El pasado viernes el Gobierno no ofreció a los españoles demasiadas expectativas. Mostró un panorama en el que casi se mantenían hasta 2015 las actuales tasas de paro, un difícil control del déficit y se anunciaban dificultades de crecimiento, entre otros negros nubarrones. Los ministros económicos parecían haber olvidado la necesaria dosificación del corto, medio y largo plazo. El discurso parecía proyectarse hacia Berlín y Bruselas con la intención de certificar que no íbamos a olvidarnos del via crucis que nos hemos impuesto o que seguimos según el ritual de la troika que no existe, pero que nos visita regularmente para recordarnos nuestros deberes. Al día siguiente, cara al interior, las cosas se fueron dulcificando un poco. El Presidente nos recomendó paciencia, necesariamente franciscana, dada la situación marginal en la que se encuentran tantos compatriotas y la égida de jóvenes que buscan fuera lo que ya no esperan poder descubrir dentro. El momento parece grave y todos asumen su gravedad, pese a que los errores que puedan producirse en adelante no sumarán, sino que multiplicarán el desastre. No creo equivocarme al pensar que ni Rajoy ni el resto del Gobierno se encuentren confortables en esta situación. Aunque, como se ha dicho tantas veces, la hoja de ruta la vean clara; tal vez, la andarían mejor acompañados, aunque crean que ello signifique ciertas renuncias. Precisamente, contando con una mayoría absoluta se puede ser más generoso en algunos temas. Incluso Wolfgang Schäuble, quien no despierta excesivas simpatías, admitió en su encuentro con Luis de Guindos: «Todos estamos empeñados en que este crecimiento sea sostenible y no es posible si se mantienen las circunstancias que han generado la crisis, sino sólo si se adopta una política financiera estable». Pero lo que no aparece, al menos en el corto plazo, es ningún tipo de crecimiento, ni estable ni inestable. Y, por descontado, el pacto suscrito entre Alemania y España para patrocinar inversiones privadas en pymes competitivas y que tengan gran capacidad de generar empleo no va a resolvernos la catástrofe que estamos atravesando. No todos los jóvenes en paro, entre un 52% y un 54%, serán capaces de crear estas pymes competitivas con las que se sueña.

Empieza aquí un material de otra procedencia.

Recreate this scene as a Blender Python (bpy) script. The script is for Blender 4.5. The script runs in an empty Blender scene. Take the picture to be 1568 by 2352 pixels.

Letta, que tuvo que contentar a Berlusconi, de nuevo en acción, acentuó en su discurso el carácter europeísta de una posible salida de la crisis: «Pensar en Italia sin Europa es la verdadera limitación de nuestra soberanía, porque lleva a la devaluación más peligrosa, la de nosotros mismos» y añadió: «Vivir en este siglo quiere decir no separar las preguntas italianas y las respuestas europeas». Podríamos aplicarnos las mismas consideraciones en estos tiempos en los que Europa anda a trompicones o traza claramente una frontera entre norte y sur. Sin embargo, no deja de ser un deber de nuestros políticos hacer comprender al resto de los socios que en esta ocasión sólo cabe salvarse todos haciendo una seria reflexión sobre los errores cometidos y el camino que hay que recorrer para reparar lo mal andado. El peligro de no atender al corto plazo no sólo reside en una cada vez mayor irritación ciudadana, un mayor desapego a los políticos –los que sean– a quienes se considera responsables del desaguisado, sino una consolidación del estado de las cosas, una consolidación de la pobreza, el regreso a una sociedad desequilibrada. Casi todos han visto las orejas al lobo. Letta, salvada la votación del Senado, corrió hacia Berlín para justificar que Europa tuvo éxito cuando Italia y Alemania caminaban juntos. El paso por París fue posterior y más tarde, tras Bruselas (el orden bien merece una consideración) visitará Madrid. Pero el lobo está ahí, agazapado. El escudo se llama crecimiento.